Risk score calculation
Mosaic’s Fraud Prevention framework continuously evaluates the risk associated with each user action to detect and prevent fraud in real time. This evaluation process relies on three core components that work together to assess threats and recommend the appropriate mitigation:
- Risk detection: During every user interaction, Mosaic collects behavioral, device, and contextual risk signals (telemetry) — such as device reputation, network context, and behavioral anomalies — to identify trust and risk indicators.
- Risk score calculation: The collected signals are processed by Mosaic’s risk engine, which combines deterministic and probabilistic logic to calculate a risk score ranging from 0 to 100. This score quantifies the likelihood of fraudulent activity for the evaluated action, with 0 being the lowest risk and 100 being the highest risk.
-
Recommendations:
Based on the calculated score, the system produces a
risk recommendation
—
Trust
,
Allow
,
Challenge
, or
Deny
— guiding how the system should respond in real time.

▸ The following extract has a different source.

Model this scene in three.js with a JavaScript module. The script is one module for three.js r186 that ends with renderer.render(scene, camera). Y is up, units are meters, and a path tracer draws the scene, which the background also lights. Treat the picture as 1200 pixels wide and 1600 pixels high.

These recommendations enable organizations to apply proportional mitigation, escalating security measures only when the assessed risk justifies it.
This page explains how the risk score is determined and how it maps to the corresponding recommendation category.
For an overview of all components that cooperate in risk detection and mitigation, see Understand risk detection & mitigation components.
How the score is calculated
Mosaic evaluates a combination of signals collected during each user interaction. These signals are dynamically analyzed by Mosaic’s machine learning–based risk engine, which continuously adapts its models based on new telemetry and feedback to assign a real-time risk score.
Typical signals include:
- Device intelligence: Known or trusted device, emulator detection, IP reputation, and device fingerprint consistency.
- Behavioral analysis: Typing cadence, navigation patterns, and session anomalies.
- User context: Geolocation, network characteristics, and time of access.
- Network indicators: Use of VPN, proxy, Tor, or anonymizer services, as well as network reputation or hosting detection.
- Transaction attributes: Amount, frequency, and correlation with previous actions.
- Historical data: Prior risk scores, confirmed fraud cases, and account velocity indicators.
- Label-driven and reputation signals: Insights derived from analyst-applied labels and previously observed entity behavior across users, devices, and IPs.
Each factor contributes differently to the overall score depending on its relevance and severity. The resulting score is then mapped to one of the five risk levels.
Note
Mosaic’s risk scoring models are continuously refined through adaptive machine learning based on observed fraud patterns and real-time feedback.
Scores are computed in real time to support both step-up authentication and automated decisioning.
Risk levels and recommendations
Each recommendation type corresponds to a proportional mitigation level — from minimal friction (Trust / Allow) to full prevention (Deny).
| Risk level | Score range | Description | Recommendation |
|---|---|---|---|
| Low risk | 0–69 | Minimal indicators of fraud; the action appears safe and can proceed with standard checks | Trust / Allow |
| Moderate risk | 70–79 | Some indicators of potential fraud; closer scrutiny or additional verification is recommended | Challenge |
| Elevated risk | 80–89 | Multiple indicators of potential fraud; higher likelihood of fraudulent activity requiring additional verification | Challenge |
| High risk | 90–94 | Strong indicators of likely fraud; the action should be blocked and optionally reviewed manually | Deny |
| Very high risk | 95–100 | Highly suggestive of fraud; the action is almost certainly fraudulent and must be blocked immediately | Deny |
Mosaic defines score ranges using mathematical intervals noted as [X, Y) — meaning each range includes its lower value (e.g., 70) and extends up to, but does not include, the upper value (e.g., 80). This ensures that each score belongs to a single range.